Чтобы избежать гласности, атаман предал Букретова, вопреки закону, «суду чести», председателем которого назначил своего родного брата. Суд лишил Букретова права поступления на службу.
Кроме того, сторонники Филимонова раздули и другое дело о договоре, заключенном правительством с крупной ростовской табачной фирмой. Асмолов и К0. Нашли, что торговый дом приобретал по договору чересчур большие преимущества и вовсе убивал всех конкурентов.
— Нет ли тут недобросовестности со стороны правительства? — поднял в Раде вопрос полк. Чакалов.
— Предложил бы такого члена Рады исключить на пятнадцать заседаний, — возмущенно заявил Щербина, бывший член Государственной Думы II созыва, один из образованнейших депутатов. — Впрочем, — смилостивился он, — в виду неблаговоспитанности и некультурности полк.

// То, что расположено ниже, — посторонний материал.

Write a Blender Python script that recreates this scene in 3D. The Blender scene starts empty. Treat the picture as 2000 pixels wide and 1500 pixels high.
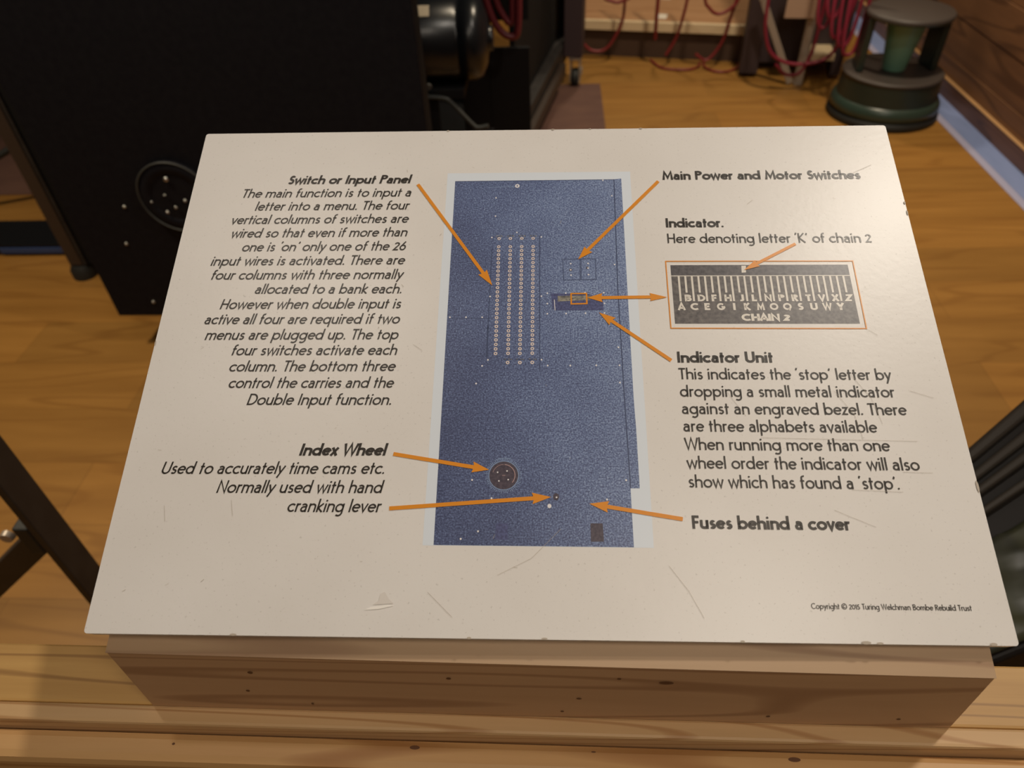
import bpy, bmesh, math, random
from mathutils import Vector, Matrix, Quaternion
S = bpy.context.scene
COL = S.collection
R = math.radians

# ---------------------------------------------------------------- camera
cam_d = bpy.data.cameras.new('camera')
cam_d.sensor_width = 36.0
cam_d.lens = 25.2
cam_d.clip_start = 0.02
cam_d.dof.use_dof = True
cam_d.dof.focus_distance = 0.385
cam_d.dof.aperture_fstop = 10.0
cam = bpy.data.objects.new('camera', cam_d)
cam.rotation_mode = 'QUATERNION'
cam.rotation_quaternion = Quaternion((0.9156069, 0.40101820, 0.02645895, 0.01217909))
cam.location = (0, 0, 1.32)
COL.objects.link(cam)
S.camera = cam

# ---------------------------------------------------------------- world, lamps, exposure
S.view_settings.view_transform = 'Standard'
S.view_settings.look = 'None'
S.view_settings.exposure = 0.0
S.view_settings.gamma = 1.0
S.view_settings.use_curve_mapping = False
world = bpy.data.worlds.new('world')
world.use_nodes = True
world.node_tree.nodes['Background'].inputs[0].default_value = (1.0, 0.72, 0.50, 1)
world.node_tree.nodes['Background'].inputs[1].default_value = 0.02
S.world = world

def lamp(name, loc, target, power, size, color=(1.0, 0.78, 0.52), spot=None):
    """a ceiling lamp of the room, or an added fill light"""
    if spot:
        d = bpy.data.lights.new(name, 'SPOT')
        d.spot_size = R(spot); d.spot_blend = 0.5; d.shadow_soft_size = size
    else:
        d = bpy.data.lights.new(name, 'AREA')
        d.shape = 'DISK'; d.size = size
    d.energy = power
    d.color = color
    o = bpy.data.objects.new(name, d)
    o.location = loc
    o.rotation_euler = (Vector(target) - Vector(loc)).to_track_quat('-Z', 'Y').to_euler()
    COL.objects.link(o)
    return o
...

Чакалова можно ограничиться исключением лишь на пять заседаний.
Предложение Щербины проголосовали и приняли.
— Тогда надо исключить и Воропанова, оскорбившего атамана! — раздались голоса линейцев.
— Это сделать не возбраняется, предлагайте, и Рада проголосует, — ответил Рябовол.
Племянник атамана и его агент в Раде, молодой сотник Д. Филимонов, разразился градом упреков по адресу высокого учреждения.
— Что ни шаг, то разногласие. И абсолютно никакой продуктивности. Толчемся на одном месте.
— Разногласия начались лишь с того момента, как стали выбирать атамана, — кричали ему.
«Трудное дело политика! Особенно — для простой, немудреной головы хлебороба», — с грустью восклицала «Вольная Кубань», официоз правительства.[36]
«Жутко становится от подобных настроений и тяжело, обидно видеть первые шаги новых свободных учреждений, призванных в роковой час всеобщей опасности на великое дело спасения России», — произнесла свой приговор Раде газета Шульгина, которая из сил выбивалась, чтобы породить как можно больше скандалов и грызни в этом «свободном учреждении». Она ни на минуту не давала покоя кубанским законодателям, ела их поедом, как грозная сварливая свекровь ненавистную, строптивую невестку.
Произошел, например, такой случай. Некий хорунжий Зеленский выпорол в станице Успенской старую, уважаемую учительницу Попову. Дело дошло до Рады, которая, разумеется, осудила хулиганский поступок офицера и даже назначила ему наказание. Но при обсуждении этого вопроса какой-то малокультурный депутат подал с места реплику: «Так ей, учительнице, и надо».
«Неслыханный позор! Кричать — «так и надо»! Ну и законодатели!» — измывалась «Великая Россия».
Тех безобразий и преступлений, которые совершали спасатели отечества в генеральских чинах, газета Шульгина не замечала.
Нехорошая слава прошла про кубанские дела. Редко кто вспоминал добром Раду, которую Шкуро однажды назвал публичным домом. Никто, даже на Кубани, не видел от нее никакой пользы. Фронт ее определенно не терпел.